Elena Ferrante: a enigmática artífice da metamorfose feminina



No cenário literário contemporâneo, emergiu uma figura paradoxal: onipresente e ausente ao mesmo tempo. Elena Ferrante é essa escritora que se faz presente em milhares de mesas de cabeceira, mas cuja identidade permanece tão misteriosa quanto suas narrativas. Trata-se de uma estratégia não de evasão, mas de intensificação: ao retirar sua presença, Ferrante torna mais visível o pulsar interior de suas personagens, criando um desdobramento narrativo que nos encanta com a sensação de que quem conta a história não somos nós, mas a própria vida.

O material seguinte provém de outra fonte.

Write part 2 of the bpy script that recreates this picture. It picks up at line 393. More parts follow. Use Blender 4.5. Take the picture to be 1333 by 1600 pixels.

É impossível não perceber uma relação direta entre a condição social de suas protagonistas — saídas de bairros pobres da pós-guerra napolitana — e o modo como elas se transformam, camada a camada, ao longo de cada livro. Não se trata apenas de ascensão social ou literária, mas de um processo de transmutação identitária. Tomemos como exemplo as heroínas de L’amore molesto, I giorni dell’abbandono e, sobretudo, dos quatro volumes da série napolitana: nelas, a filha torna-se esposa, a esposa torna-se mãe, e todas as versões coexistem, se chocam e dialogam dentro de uma mesma cabeça.

Esse efeito de “metamorfose” remete às figuras clássicas da mitologia e da alquimia, mas com raízes profundamente humanas. A prosa de Ferrante, segundo a crítica, faz um espelho das transformações internas das mulheres que atravessam as rupturas da existência moderna — o deslocamento íntimo, doloroso, porém fecundo.

Ao contrário dos narradores circulares dos contos antigos, Ferrante se afasta do artificioso e abraça o real: ela pode nos mostrar uma mãe que, em La figlia oscura, retém silenciosamente a boneca de uma criança alheia, não por maldade, mas pela voraz tentativa de recuperar a infinitude perdida da infância. Trata-se de um gesto simbólico — e perturbadoramente humano — que define seu talento para mostrar como as pequenas atitudes cumprem funções emocionais gigantescas.

O anonimato voluntário da autora reforça ainda mais essa dinâmica: não há biografia nos extravasando pelos poros do texto, nem sociólogos opinando sobre sua origem. Decifrar Ferrante é decifrar o ritmo interno de suas personagens — e essa anomia tutelar faz com que o leitor fique frente a frente consigo mesmo, desarmado de distrações.

No fim do terceiro volume da série napolitana, Storia di chi fugge e di chi resta, ficamos imersos num limbo narrativo inventivo: não sabemos bem o que acontecerá com Elena ou com Lila. A tetralogia termina em Storia della bambina perduta deixando apenas rastros de desejo, ruínas afetivas, ambições abortadas e perpétuas reinvenções. É um universo que respira, pulsa e nos abandona com perguntas insolúveis — como se a narrativa fosse a própria vida.

Em última instância, Ferrante reativa uma tradição mitopoiética — aquela de contar histórias que nos ressoam mais pela epifania vivida do que pelo elegante encerramento da trama. É esse dispositivo de suspensão que dá a seus livros um caráter eterno: as mulheres que lemos não são personagens de livro, são corpos que habitam para sempre as nossas memórias.